Cette tentation et malgré les promesses rassurantes faites par le Premier ministre trouvera à se manifester dans l'opération de mise en adéquation des textes de loi régissant présentement la vie publique et que le gouvernement instruit par le chef de l'Etat a déjà débutée. Sellal a promis qu'il sera tenu compte des avis et propositions qui émaneront de l'opposition. Ce qui ne garantit nullement qu'au final les textes d'application qui vont être établis rendront effectifs les progrès et avancées censés rendus irréversibles que comporte le projet de révision. Du Parlement et du Conseil constitutionnel en exercice qui vont avoir la charge d'en vérifier la conformité avec la nouvelle Constitution, il ne faut pas attendre qu'ils fassent obstacle à cette tentation du pouvoir de reprendre d'une main ce qu'il a lâché tactiquement de l'autre. Si telle n'est pas l'intention du pouvoir, il aurait pu en faire la preuve en faisant rédiger les amendements et articles les plus sensibles à propos de la démocratie, des droits et libertés en des termes tels qu'il n'aurait pas été nécessaire de recourir à des textes d'application. Au lieu de cela, il s'est contenté d'une formulation de principes dont il a soumis la concrétisation à des textes d'application à concevoir par l'administration sous sa coupe.

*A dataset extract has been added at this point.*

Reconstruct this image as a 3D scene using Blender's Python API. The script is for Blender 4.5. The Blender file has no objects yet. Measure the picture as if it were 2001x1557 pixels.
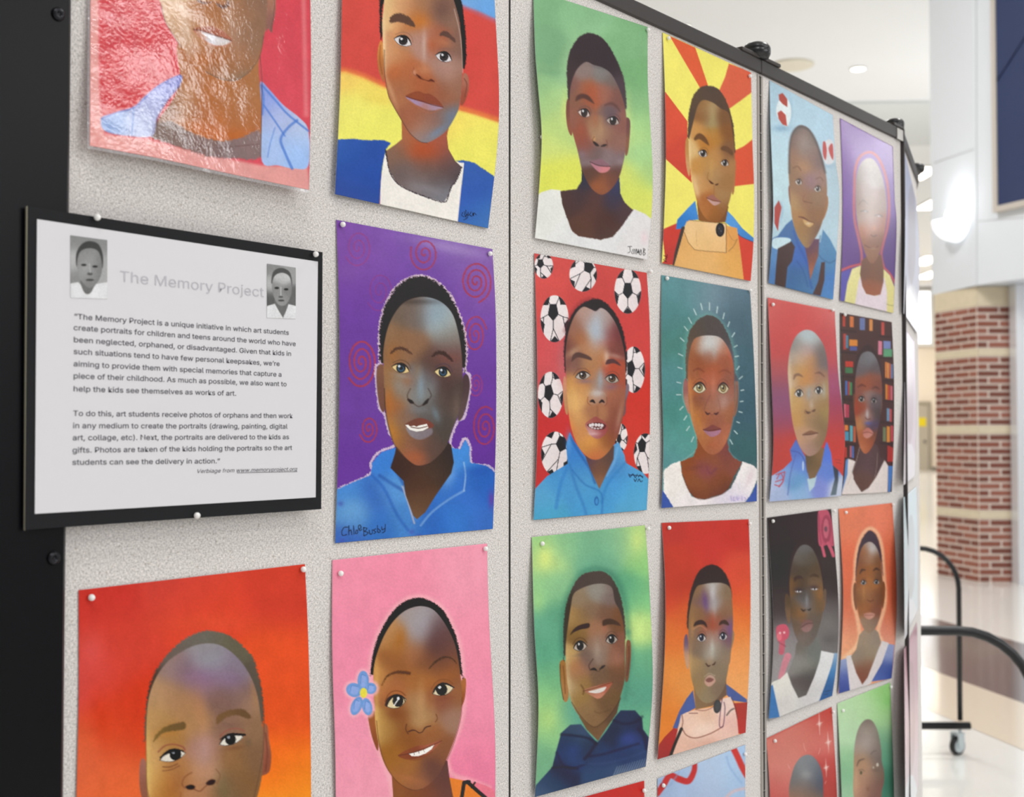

De quelle « indépendance » par exemple sera dotée la commission électorale constitutionnellement prévue et jusqu'où ira le respect du droit à manifester reconnu aux citoyens et acteurs politiques et sociaux ? Il est clair que c'est cette administration qui va en décider à travers les textes d'application dont elle est chargée et ne fait pas de douter qu'elle s'ingéniera à en restreindre les étendues.

Sauf à être démenti par ce qui se produira après l'entrée en vigueur de la nouvelle Constitution, l'on ne peut que soutenir qu'il n'est pas dans l'intention du pouvoir de projeter l'Algérie dans la démocratie, les libertés et l'Etat de droit, mais d'avoir usé du stratagème d'une équivoque révision constitutionnelle qui donne le change et l'illusion qu'elle s'y achemine alors que fondamentalement tout reste en l'état dans le système politique du pays.